— START Source material —
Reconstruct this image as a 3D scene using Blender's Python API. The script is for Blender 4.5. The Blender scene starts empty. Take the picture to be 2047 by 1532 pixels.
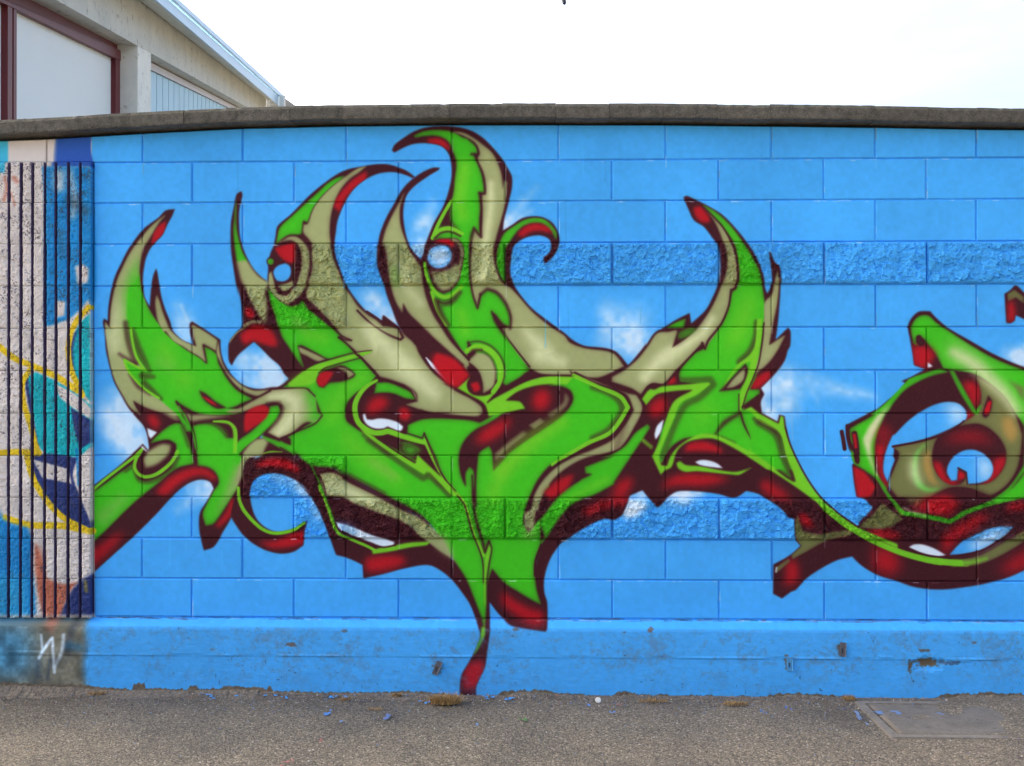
import bpy, bmesh, math, random
import numpy as np
from mathutils import Vector, noise

random.seed(7)
R = math.radians
scene = bpy.context.scene
col = scene.collection

# ------------------------------------------------------------------ camera, sky, sun, exposure
cam_d = bpy.data.cameras.new('camera')
cam = bpy.data.objects.new('camera', cam_d)
col.objects.link(cam)
cam.location = (-0.11242, -4.65433, 1.43194)
cam.rotation_mode = 'XYZ'
cam.rotation_euler = (R(90) + 0.004146, 0.000425, 0.022561)
cam_d.sensor_width = 36.0
cam_d.lens = 1990.0 / 2047.0 * 36.0
cam_d.clip_start = 0.05
cam_d.clip_end = 3000.0
scene.camera = cam

SUN_EL, SUN_AZ = R(30), R(-70)          # azimuth measured from +Y towards +X: behind the wall, to the left
world = bpy.data.worlds.new('World')
scene.world = world
world.use_nodes = True
wn = world.node_tree.nodes
sky = wn.new('ShaderNodeTexSky')
sky.sky_type = 'NISHITA'
sky.sun_disc = False
sky.sun_elevation = SUN_EL
sky.sun_rotation = SUN_AZ
sky.air_density = 1.0
sky.dust_density = 10.0
sky.ozone_density = 1.0
bg = wn['Background']
bg.inputs['Strength'].default_value = 0.13
# thin high cloud, the same all over the sky
wl = world.node_tree.links
wc = wn.new('ShaderNodeTexCoord'); wm = wn.new('ShaderNodeMapping'); wm.inputs['Scale'].default_value = (1.0, 1.0, 3.2)
wz = wn.new('ShaderNodeTexNoise'); wz.inputs['Scale'].default_value = 2.6; wz.inputs['Detail'].default_value = 6; wz.inputs['Roughness'].default_value = .55
wr = wn.new('ShaderNodeValToRGB'); wr.color_ramp.elements[0].position = .34; wr.color_ramp.elements[1].position = .70
wr.color_ramp.elements[0].color = (.86, .93, 1.0, 1); wr.color_ramp.elements[1].color = (1.20, 1.12, 1.05, 1)
wx = wn.new('ShaderNodeMix'); wx.data_type = 'RGBA'; wx.blend_type = 'MULTIPLY'; wx.inputs[0].default_value = 1.0
wl.new(wc.outputs['Generated'], wm.inputs['Vector']); wl.new(wm.outputs[0], wz.inputs['Vector']); wl.new(wz.outputs['Fac'], wr.inputs[0])
wl.new(sky.outputs['Color'], wx.inputs[6]); wl.new(wr.outputs[0], wx.inputs[7]); wl.new(wx.outputs[2], bg.inputs['Color'])

sun_d = bpy.data.lights.new('sun', 'SUN')
sun_d.energy = 3.0
sun_d.angle = R(0.6)
sun_d.color = (1.0, 0.94, 0.86)
sun = bpy.data.objects.new('sun', sun_d)
col.objects.link(sun)
sd = Vector((math.sin(SUN_AZ) * math.cos(SUN_EL), math.cos(SUN_AZ) * math.cos(SUN_EL), math.sin(SUN_EL)))
sun.rotation_mode = 'QUATERNION'
sun.rotation_quaternion = sd.to_track_quat('Z', 'Y')
sun.location = sd * 60

scene.view_settings.view_transform = 'Standard'
scene.view_settings.look = 'None'
scene.view_settings.gamma = 1.0
scene.view_settings.use_curve_mapping = False
scene.view_settings.exposure = 2.400

# ------------------------------------------------------------------ helpers
def link(o, parent=None):
    col.objects.link(o)
    if parent is not None:
        o.parent = parent
    return o

def thing(name, label, cat, loc=(0, 0, 0), group=None, kind=None):
    o = bpy.data.objects.new(name, None)
    o.empty_display_size = 0.1
    o.location = loc
    link(o)
    o['label'] = label
    o['category'] = cat
    if group: o['group'] = group
    if kind: o['kind'] = kind
    return o

def tag(o, label=None, cat=None, group=None, kind=None):
    if label: o['label'] = label
    if cat: o['category'] = cat
    if group: o['group'] = group
    if kind: o['kind'] = kind
    return o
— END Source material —
## What is asked
Omit pictures; set down the rest of the material word for word.

## Solution
Reconstruct this image as a 3D scene using Blender's Python API. The script is for Blender 4.5. The Blender scene starts empty. Take the picture to be 2047 by 1532 pixels.
import bpy, bmesh, math, random
import numpy as np
from mathutils import Vector, noise

random.seed(7)
R = math.radians
scene = bpy.context.scene
col = scene.collection

# ------------------------------------------------------------------ camera, sky, sun, exposure
cam_d = bpy.data.cameras.new('camera')
cam = bpy.data.objects.new('camera', cam_d)
col.objects.link(cam)
cam.location = (-0.11242, -4.65433, 1.43194)
cam.rotation_mode = 'XYZ'
cam.rotation_euler = (R(90) + 0.004146, 0.000425, 0.022561)
cam_d.sensor_width = 36.0
cam_d.lens = 1990.0 / 2047.0 * 36.0
cam_d.clip_start = 0.05
cam_d.clip_end = 3000.0
scene.camera = cam

SUN_EL, SUN_AZ = R(30), R(-70)          # azimuth measured from +Y towards +X: behind the wall, to the left
world = bpy.data.worlds.new('World')
scene.world = world
world.use_nodes = True
wn = world.node_tree.nodes
sky = wn.new('ShaderNodeTexSky')
sky.sky_type = 'NISHITA'
sky.sun_disc = False
sky.sun_elevation = SUN_EL
sky.sun_rotation = SUN_AZ
sky.air_density = 1.0
sky.dust_density = 10.0
sky.ozone_density = 1.0
bg = wn['Background']
bg.inputs['Strength'].default_value = 0.13
# thin high cloud, the same all over the sky
wl = world.node_tree.links
wc = wn.new('ShaderNodeTexCoord'); wm = wn.new('ShaderNodeMapping'); wm.inputs['Scale'].default_value = (1.0, 1.0, 3.2)
wz = wn.new('ShaderNodeTexNoise'); wz.inputs['Scale'].default_value = 2.6; wz.inputs['Detail'].default_value = 6; wz.inputs['Roughness'].default_value = .55
wr = wn.new('ShaderNodeValToRGB'); wr.color_ramp.elements[0].position = .34; wr.color_ramp.elements[1].position = .70
wr.color_ramp.elements[0].color = (.86, .93, 1.0, 1); wr.color_ramp.elements[1].color = (1.20, 1.12, 1.05, 1)
wx = wn.new('ShaderNodeMix'); wx.data_type = 'RGBA'; wx.blend_type = 'MULTIPLY'; wx.inputs[0].default_value = 1.0
wl.new(wc.outputs['Generated'], wm.inputs['Vector']); wl.new(wm.outputs[0], wz.inputs['Vector']); wl.new(wz.outputs['Fac'], wr.inputs[0])
wl.new(sky.outputs['Color'], wx.inputs[6]); wl.new(wr.outputs[0], wx.inputs[7]); wl.new(wx.outputs[2], bg.inputs['Color'])

sun_d = bpy.data.lights.new('sun', 'SUN')
sun_d.energy = 3.0
sun_d.angle = R(0.6)
sun_d.color = (1.0, 0.94, 0.86)
sun = bpy.data.objects.new('sun', sun_d)
col.objects.link(sun)
sd = Vector((math.sin(SUN_AZ) * math.cos(SUN_EL), math.cos(SUN_AZ) * math.cos(SUN_EL), math.sin(SUN_EL)))
sun.rotation_mode = 'QUATERNION'
sun.rotation_quaternion = sd.to_track_quat('Z', 'Y')
sun.location = sd * 60

scene.view_settings.view_transform = 'Standard'
scene.view_settings.look = 'None'
scene.view_settings.gamma = 1.0
scene.view_settings.use_curve_mapping = False
scene.view_settings.exposure = 2.400

# ------------------------------------------------------------------ helpers
def link(o, parent=None):
    col.objects.link(o)
    if parent is not None:
        o.parent = parent
    return o

def thing(name, label, cat, loc=(0, 0, 0), group=None, kind=None):
    o = bpy.data.objects.new(name, None)
    o.empty_display_size = 0.1
    o.location = loc
    link(o)
    o['label'] = label
    o['category'] = cat
    if group: o['group'] = group
    if kind: o['kind'] = kind
    return o

def tag(o, label=None, cat=None, group=None, kind=None):
    if label: o['label'] = label
    if cat: o['category'] = cat
    if group: o['group'] = group
    if kind: o['kind'] = kind
    return o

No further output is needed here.